Posted by CFE on Fri, 02 Apr 2010 15:20 | #

Not only is it the spawn of the globalist, foundation funded anti-waycist “Transition Towns” network…

Would you care to provide some documentary evidence for this assertion?

Certainly, though I must say that it’s an unrealistically high standard to require “documentary” evidence for every assertion made.

In this case, it’s easy - just visit their website.

Our trustees and funders want to make sure that while we actively nurture embrionic projects, we only promote to “official” status those communities we feel are ready to move into the awareness raising stage…

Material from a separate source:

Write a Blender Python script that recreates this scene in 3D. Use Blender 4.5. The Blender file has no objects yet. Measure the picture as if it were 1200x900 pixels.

“Setting up your Transition Initiative - criteria”:

13. a commitment to strive for inclusivity across your entire initiative. We’re aware that we need to strengthen this point in response to concerns about extreme political groups becoming involved in transition initiatives. One way of doing this is for your core group to explicitly state their support the UN Declaration of Human Rights (General Assembly resolution 217 A (III) of 10 December 1948). You could add this to your constitution (when finalised) so that extreme political groups that have discrimination as a key value cannot participate in the decision-making bodies within your transition initiative. There may be more elegant ways of handling this requirement, and there’s a group within the network looking at how that might be done.

http://www.transitionnetwork.org/community/support/becoming-official

And here:
http://www.transitionnetwork.org/about/funding

‘Nuff said?

About 18 months ago there was mention of the Pears Foundation on their website, but this has now disappeared.

It so happens that I attended a transition town meeting in Manchester on Monday night, to my mind a movement that seeks freedom from corporatism and its discontents…

They insist on working closely with your local council, and thus with the “corporatist” UK gov.

...such as unwanted multiculturalism…

Surely not wanting multiculturalism is “extreme”, and not “inclusive”? Still, if the Manchester franchise has gone rogue and declared itself all white, that would be great news. Somehow I doubt it.

...and the hollowing out of Britain’s industrial base…

I suggest that your average TT drone, and certainly the leadership would “celebrate” that.

“Isn’t the only hope for the planet that the industrialized civilizations collapse? Isn’t it our responsiblity to bring that about?” - Maurice Strong

...so it comes as a considerable surprise that the movement is being funded by its ideological foe.

Astroturf.


12

Posted by Roger Gray on Fri, 02 Apr 2010 16:02 | #

Perhaps it is rude of me to ask for documentary evidence, but an unqualified assertion is just that. Your response is good, though, and I thank you for it.

I don’t know whether I’m amused or annoyed to learn that the embryonic movement has already moved to head off nativists (“extremists”), but I feel sure they’re deluding themselves if they think central authority in the form of the UN will prevail on the down slope of Hubbert’s curve. Communities will be at liberty to decide who they will include, if the future looks like what I expect it to.

But, obviously, on the basis of what you’ve brought to my attention, I need to rethink whether I want to be part of TT.